Return the complete listing that follows, with each line reproduced exactly.

#####

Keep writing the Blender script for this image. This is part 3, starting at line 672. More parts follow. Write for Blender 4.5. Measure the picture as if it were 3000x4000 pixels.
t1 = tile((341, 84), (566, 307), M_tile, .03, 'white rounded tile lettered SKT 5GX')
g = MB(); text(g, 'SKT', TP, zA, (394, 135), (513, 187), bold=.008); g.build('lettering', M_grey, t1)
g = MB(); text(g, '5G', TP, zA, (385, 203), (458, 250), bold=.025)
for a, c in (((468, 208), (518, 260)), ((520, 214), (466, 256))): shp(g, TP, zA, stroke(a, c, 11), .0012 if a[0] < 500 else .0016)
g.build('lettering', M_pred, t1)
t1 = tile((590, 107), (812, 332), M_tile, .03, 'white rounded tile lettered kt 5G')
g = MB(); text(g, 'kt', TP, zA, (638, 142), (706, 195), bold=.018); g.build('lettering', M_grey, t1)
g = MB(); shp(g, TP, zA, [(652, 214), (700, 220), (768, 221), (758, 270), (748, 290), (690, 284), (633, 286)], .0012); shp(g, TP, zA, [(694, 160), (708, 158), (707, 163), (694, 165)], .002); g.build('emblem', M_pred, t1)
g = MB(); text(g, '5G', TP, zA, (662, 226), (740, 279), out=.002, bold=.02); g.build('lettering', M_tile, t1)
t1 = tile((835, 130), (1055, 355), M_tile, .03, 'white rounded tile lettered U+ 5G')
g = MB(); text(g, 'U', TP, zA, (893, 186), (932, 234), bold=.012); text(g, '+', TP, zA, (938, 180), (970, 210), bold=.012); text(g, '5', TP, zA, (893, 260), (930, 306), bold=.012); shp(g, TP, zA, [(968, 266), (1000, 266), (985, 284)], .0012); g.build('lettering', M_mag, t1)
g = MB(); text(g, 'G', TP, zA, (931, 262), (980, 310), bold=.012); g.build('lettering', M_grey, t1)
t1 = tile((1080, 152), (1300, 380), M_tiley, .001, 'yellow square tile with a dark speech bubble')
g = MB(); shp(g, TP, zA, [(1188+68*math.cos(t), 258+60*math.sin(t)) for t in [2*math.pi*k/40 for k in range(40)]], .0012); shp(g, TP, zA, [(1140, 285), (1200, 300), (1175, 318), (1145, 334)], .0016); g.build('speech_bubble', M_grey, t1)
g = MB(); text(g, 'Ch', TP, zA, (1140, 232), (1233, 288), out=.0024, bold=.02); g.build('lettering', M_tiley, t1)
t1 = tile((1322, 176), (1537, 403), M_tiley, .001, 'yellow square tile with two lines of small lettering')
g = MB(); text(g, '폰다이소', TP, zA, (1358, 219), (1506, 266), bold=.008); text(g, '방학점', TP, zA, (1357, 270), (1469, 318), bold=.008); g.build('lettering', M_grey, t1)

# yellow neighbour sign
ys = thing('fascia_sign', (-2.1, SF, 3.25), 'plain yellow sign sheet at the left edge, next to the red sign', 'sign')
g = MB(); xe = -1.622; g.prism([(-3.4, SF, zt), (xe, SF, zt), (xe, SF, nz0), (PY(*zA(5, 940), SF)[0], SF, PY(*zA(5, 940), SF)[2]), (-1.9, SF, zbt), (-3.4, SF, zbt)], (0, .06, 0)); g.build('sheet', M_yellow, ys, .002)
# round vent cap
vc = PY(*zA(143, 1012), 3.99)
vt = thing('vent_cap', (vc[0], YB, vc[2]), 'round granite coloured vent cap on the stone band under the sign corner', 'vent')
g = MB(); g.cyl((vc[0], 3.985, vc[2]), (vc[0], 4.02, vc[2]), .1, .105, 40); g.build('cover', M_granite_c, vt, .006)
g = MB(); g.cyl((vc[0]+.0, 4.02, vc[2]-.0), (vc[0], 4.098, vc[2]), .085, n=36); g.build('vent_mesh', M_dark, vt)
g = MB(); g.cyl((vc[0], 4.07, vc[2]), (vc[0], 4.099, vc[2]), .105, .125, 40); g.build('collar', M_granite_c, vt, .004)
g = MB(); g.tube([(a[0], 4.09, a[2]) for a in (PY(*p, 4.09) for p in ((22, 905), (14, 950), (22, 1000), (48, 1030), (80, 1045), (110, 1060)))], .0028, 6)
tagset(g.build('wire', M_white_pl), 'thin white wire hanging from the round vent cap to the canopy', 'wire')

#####

## Task solution:
Keep writing the Blender script for this image. This is part 3, starting at line 672. More parts follow. Write for Blender 4.5. Measure the picture as if it were 3000x4000 pixels.
t1 = tile((341, 84), (566, 307), M_tile, .03, 'white rounded tile lettered SKT 5GX')
g = MB(); text(g, 'SKT', TP, zA, (394, 135), (513, 187), bold=.008); g.build('lettering', M_grey, t1)
g = MB(); text(g, '5G', TP, zA, (385, 203), (458, 250), bold=.025)
for a, c in (((468, 208), (518, 260)), ((520, 214), (466, 256))): shp(g, TP, zA, stroke(a, c, 11), .0012 if a[0] < 500 else .0016)
g.build('lettering', M_pred, t1)
t1 = tile((590, 107), (812, 332), M_tile, .03, 'white rounded tile lettered kt 5G')
g = MB(); text(g, 'kt', TP, zA, (638, 142), (706, 195), bold=.018); g.build('lettering', M_grey, t1)
g = MB(); shp(g, TP, zA, [(652, 214), (700, 220), (768, 221), (758, 270), (748, 290), (690, 284), (633, 286)], .0012); shp(g, TP, zA, [(694, 160), (708, 158), (707, 163), (694, 165)], .002); g.build('emblem', M_pred, t1)
g = MB(); text(g, '5G', TP, zA, (662, 226), (740, 279), out=.002, bold=.02); g.build('lettering', M_tile, t1)
t1 = tile((835, 130), (1055, 355), M_tile, .03, 'white rounded tile lettered U+ 5G')
g = MB(); text(g, 'U', TP, zA, (893, 186), (932, 234), bold=.012); text(g, '+', TP, zA, (938, 180), (970, 210), bold=.012); text(g, '5', TP, zA, (893, 260), (930, 306), bold=.012); shp(g, TP, zA, [(968, 266), (1000, 266), (985, 284)], .0012); g.build('lettering', M_mag, t1)
g = MB(); text(g, 'G', TP, zA, (931, 262), (980, 310), bold=.012); g.build('lettering', M_grey, t1)
t1 = tile((1080, 152), (1300, 380), M_tiley, .001, 'yellow square tile with a dark speech bubble')
g = MB(); shp(g, TP, zA, [(1188+68*math.cos(t), 258+60*math.sin(t)) for t in [2*math.pi*k/40 for k in range(40)]], .0012); shp(g, TP, zA, [(1140, 285), (1200, 300), (1175, 318), (1145, 334)], .0016); g.build('speech_bubble', M_grey, t1)
g = MB(); text(g, 'Ch', TP, zA, (1140, 232), (1233, 288), out=.0024, bold=.02); g.build('lettering', M_tiley, t1)
t1 = tile((1322, 176), (1537, 403), M_tiley, .001, 'yellow square tile with two lines of small lettering')
g = MB(); text(g, '폰다이소', TP, zA, (1358, 219), (1506, 266), bold=.008); text(g, '방학점', TP, zA, (1357, 270), (1469, 318), bold=.008); g.build('lettering', M_grey, t1)

# yellow neighbour sign
ys = thing('fascia_sign', (-2.1, SF, 3.25), 'plain yellow sign sheet at the left edge, next to the red sign', 'sign')
g = MB(); xe = -1.622; g.prism([(-3.4, SF, zt), (xe, SF, zt), (xe, SF, nz0), (PY(*zA(5, 940), SF)[0], SF, PY(*zA(5, 940), SF)[2]), (-1.9, SF, zbt), (-3.4, SF, zbt)], (0, .06, 0)); g.build('sheet', M_yellow, ys, .002)
# round vent cap
vc = PY(*zA(143, 1012), 3.99)
vt = thing('vent_cap', (vc[0], YB, vc[2]), 'round granite coloured vent cap on the stone band under the sign corner', 'vent')
g = MB(); g.cyl((vc[0], 3.985, vc[2]), (vc[0], 4.02, vc[2]), .1, .105, 40); g.build('cover', M_granite_c, vt, .006)
g = MB(); g.cyl((vc[0]+.0, 4.02, vc[2]-.0), (vc[0], 4.098, vc[2]), .085, n=36); g.build('vent_mesh', M_dark, vt)
g = MB(); g.cyl((vc[0], 4.07, vc[2]), (vc[0], 4.099, vc[2]), .105, .125, 40); g.build('collar', M_granite_c, vt, .004)
g = MB(); g.tube([(a[0], 4.09, a[2]) for a in (PY(*p, 4.09) for p in ((22, 905), (14, 950), (22, 1000), (48, 1030), (80, 1045), (110, 1060)))], .0028, 6)
tagset(g.build('wire', M_white_pl), 'thin white wire hanging from the round vent cap to the canopy', 'wire')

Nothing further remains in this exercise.